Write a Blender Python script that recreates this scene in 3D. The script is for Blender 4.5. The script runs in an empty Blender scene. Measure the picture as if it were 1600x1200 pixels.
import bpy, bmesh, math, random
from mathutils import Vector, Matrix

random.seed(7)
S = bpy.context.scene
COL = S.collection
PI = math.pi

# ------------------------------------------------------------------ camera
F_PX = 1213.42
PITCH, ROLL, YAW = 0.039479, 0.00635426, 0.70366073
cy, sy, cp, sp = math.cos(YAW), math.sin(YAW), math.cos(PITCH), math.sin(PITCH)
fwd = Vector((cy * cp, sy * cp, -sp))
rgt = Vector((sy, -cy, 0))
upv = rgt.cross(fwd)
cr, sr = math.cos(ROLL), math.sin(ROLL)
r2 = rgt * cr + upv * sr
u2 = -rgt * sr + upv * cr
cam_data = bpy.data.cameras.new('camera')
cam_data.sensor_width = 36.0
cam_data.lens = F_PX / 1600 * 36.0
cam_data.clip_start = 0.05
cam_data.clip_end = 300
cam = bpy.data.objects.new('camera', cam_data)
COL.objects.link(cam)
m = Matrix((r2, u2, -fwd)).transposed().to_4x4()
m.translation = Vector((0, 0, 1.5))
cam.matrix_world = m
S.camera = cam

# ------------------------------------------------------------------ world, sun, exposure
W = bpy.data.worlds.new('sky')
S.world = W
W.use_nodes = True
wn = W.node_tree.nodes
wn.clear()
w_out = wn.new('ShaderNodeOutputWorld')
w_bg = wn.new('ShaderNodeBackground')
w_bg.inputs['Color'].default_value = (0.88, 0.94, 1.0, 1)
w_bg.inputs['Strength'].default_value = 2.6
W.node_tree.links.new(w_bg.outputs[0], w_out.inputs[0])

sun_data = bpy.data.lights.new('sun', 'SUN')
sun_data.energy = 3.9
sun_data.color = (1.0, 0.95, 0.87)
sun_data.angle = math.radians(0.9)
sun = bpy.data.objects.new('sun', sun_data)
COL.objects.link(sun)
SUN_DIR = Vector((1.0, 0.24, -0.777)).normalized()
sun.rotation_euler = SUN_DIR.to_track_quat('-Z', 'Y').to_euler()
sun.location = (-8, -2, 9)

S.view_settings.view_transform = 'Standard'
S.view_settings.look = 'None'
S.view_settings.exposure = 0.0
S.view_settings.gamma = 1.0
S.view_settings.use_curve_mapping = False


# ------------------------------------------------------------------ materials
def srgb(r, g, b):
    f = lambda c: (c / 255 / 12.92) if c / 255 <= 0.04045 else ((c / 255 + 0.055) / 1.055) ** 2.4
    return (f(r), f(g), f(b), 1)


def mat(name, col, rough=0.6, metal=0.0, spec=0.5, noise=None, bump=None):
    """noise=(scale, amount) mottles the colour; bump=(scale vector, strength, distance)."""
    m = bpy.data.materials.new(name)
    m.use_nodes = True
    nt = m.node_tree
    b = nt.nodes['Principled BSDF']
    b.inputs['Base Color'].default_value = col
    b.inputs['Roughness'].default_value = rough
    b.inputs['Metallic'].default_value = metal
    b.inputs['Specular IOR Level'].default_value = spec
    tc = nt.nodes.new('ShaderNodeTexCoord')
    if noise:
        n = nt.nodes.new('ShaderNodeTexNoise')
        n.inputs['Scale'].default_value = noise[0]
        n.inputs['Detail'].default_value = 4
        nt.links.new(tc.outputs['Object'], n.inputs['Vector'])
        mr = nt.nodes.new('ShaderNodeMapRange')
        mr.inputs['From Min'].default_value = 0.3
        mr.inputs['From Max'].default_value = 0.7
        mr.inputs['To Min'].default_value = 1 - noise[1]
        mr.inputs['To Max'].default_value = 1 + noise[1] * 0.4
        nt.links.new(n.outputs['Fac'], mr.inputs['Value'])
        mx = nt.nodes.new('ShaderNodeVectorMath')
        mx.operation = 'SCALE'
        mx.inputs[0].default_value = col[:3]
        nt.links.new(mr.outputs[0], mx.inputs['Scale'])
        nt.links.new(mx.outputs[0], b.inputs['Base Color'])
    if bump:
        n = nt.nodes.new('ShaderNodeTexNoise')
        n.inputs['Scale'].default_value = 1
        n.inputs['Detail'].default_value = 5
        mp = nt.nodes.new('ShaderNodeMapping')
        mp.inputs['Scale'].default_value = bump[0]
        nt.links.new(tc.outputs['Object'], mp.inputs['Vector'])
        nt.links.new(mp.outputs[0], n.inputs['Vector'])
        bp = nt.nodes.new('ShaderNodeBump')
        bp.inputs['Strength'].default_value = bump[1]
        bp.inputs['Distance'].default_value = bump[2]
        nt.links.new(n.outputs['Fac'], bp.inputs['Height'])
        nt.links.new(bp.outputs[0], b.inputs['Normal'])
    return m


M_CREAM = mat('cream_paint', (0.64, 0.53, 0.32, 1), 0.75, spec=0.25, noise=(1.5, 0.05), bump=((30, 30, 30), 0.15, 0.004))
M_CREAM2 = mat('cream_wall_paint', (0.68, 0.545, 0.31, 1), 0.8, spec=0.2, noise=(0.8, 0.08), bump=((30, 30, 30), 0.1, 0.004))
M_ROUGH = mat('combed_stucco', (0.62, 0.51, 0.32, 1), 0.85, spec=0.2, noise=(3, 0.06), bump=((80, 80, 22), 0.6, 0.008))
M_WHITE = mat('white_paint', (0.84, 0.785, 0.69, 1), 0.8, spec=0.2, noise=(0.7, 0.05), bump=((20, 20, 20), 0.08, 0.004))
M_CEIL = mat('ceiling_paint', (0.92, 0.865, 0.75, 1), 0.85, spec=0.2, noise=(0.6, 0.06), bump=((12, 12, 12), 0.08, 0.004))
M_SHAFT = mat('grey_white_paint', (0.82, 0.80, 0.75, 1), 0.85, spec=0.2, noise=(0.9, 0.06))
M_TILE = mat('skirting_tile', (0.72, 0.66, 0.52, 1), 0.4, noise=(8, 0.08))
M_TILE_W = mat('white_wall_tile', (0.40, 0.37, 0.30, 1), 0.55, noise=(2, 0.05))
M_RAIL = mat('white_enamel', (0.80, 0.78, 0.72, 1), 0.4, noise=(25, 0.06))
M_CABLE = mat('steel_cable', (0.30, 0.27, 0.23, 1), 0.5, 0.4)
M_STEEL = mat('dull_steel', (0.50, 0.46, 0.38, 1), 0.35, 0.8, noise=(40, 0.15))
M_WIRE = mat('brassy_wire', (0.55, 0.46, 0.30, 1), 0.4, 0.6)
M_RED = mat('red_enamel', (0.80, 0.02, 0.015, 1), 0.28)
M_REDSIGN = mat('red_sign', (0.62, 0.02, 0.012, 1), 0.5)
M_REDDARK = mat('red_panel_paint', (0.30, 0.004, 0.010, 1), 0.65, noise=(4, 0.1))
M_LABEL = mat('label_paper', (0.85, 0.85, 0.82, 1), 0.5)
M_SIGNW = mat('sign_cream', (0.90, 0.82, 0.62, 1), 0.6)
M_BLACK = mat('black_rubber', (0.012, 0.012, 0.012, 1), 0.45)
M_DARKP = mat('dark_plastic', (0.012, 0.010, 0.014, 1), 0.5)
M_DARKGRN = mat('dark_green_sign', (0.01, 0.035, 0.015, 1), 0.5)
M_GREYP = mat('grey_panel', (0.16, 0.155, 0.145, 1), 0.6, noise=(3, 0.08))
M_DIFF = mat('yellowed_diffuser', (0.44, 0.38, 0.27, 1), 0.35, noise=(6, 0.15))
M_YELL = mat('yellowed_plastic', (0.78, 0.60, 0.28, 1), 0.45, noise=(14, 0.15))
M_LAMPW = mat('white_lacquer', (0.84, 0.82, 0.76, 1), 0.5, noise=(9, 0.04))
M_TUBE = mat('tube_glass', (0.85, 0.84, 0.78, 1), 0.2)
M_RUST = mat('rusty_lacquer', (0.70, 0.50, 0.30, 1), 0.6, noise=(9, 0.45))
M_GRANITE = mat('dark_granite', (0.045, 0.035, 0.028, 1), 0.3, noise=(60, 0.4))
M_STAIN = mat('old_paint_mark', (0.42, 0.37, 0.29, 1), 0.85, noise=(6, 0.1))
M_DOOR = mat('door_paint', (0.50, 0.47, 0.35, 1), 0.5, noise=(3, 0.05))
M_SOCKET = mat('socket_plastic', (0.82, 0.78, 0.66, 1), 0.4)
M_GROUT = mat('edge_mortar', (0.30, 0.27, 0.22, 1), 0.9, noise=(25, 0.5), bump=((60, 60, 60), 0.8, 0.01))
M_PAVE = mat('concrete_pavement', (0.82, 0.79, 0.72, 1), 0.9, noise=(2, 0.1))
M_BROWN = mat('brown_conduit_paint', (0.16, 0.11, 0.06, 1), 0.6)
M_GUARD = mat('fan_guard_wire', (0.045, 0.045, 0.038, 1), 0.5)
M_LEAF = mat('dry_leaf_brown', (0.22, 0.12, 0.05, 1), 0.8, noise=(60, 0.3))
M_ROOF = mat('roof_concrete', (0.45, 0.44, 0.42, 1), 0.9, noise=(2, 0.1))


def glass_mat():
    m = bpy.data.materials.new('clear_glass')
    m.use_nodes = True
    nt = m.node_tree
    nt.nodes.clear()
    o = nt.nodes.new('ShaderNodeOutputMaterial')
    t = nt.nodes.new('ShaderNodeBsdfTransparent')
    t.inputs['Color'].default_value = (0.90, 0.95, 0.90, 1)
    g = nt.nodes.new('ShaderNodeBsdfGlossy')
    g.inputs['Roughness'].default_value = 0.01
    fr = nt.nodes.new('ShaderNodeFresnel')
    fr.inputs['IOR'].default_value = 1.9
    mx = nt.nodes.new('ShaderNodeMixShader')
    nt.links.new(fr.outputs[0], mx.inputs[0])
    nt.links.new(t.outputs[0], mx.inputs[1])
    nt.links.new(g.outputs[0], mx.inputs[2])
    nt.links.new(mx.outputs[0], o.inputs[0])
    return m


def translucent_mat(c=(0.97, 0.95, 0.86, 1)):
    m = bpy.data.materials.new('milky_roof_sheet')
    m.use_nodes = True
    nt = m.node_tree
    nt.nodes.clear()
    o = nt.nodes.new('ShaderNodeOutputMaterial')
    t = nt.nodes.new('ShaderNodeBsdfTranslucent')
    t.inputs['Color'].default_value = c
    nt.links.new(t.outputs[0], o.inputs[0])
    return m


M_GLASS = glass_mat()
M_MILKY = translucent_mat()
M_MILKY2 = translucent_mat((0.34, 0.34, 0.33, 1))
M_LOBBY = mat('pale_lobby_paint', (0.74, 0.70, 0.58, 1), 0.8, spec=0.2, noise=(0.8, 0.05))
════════
SET PROBLEM: Return, please, the lines of the data from the first through the line containing "PI = math.pi", both kept, exactly as they stand and nothing more.

SOLUTION TO THIS PROBLEM:
Write a Blender Python script that recreates this scene in 3D. The script is for Blender 4.5. The script runs in an empty Blender scene. Measure the picture as if it were 1600x1200 pixels.
import bpy, bmesh, math, random
from mathutils import Vector, Matrix

random.seed(7)
S = bpy.context.scene
COL = S.collection
PI = math.pi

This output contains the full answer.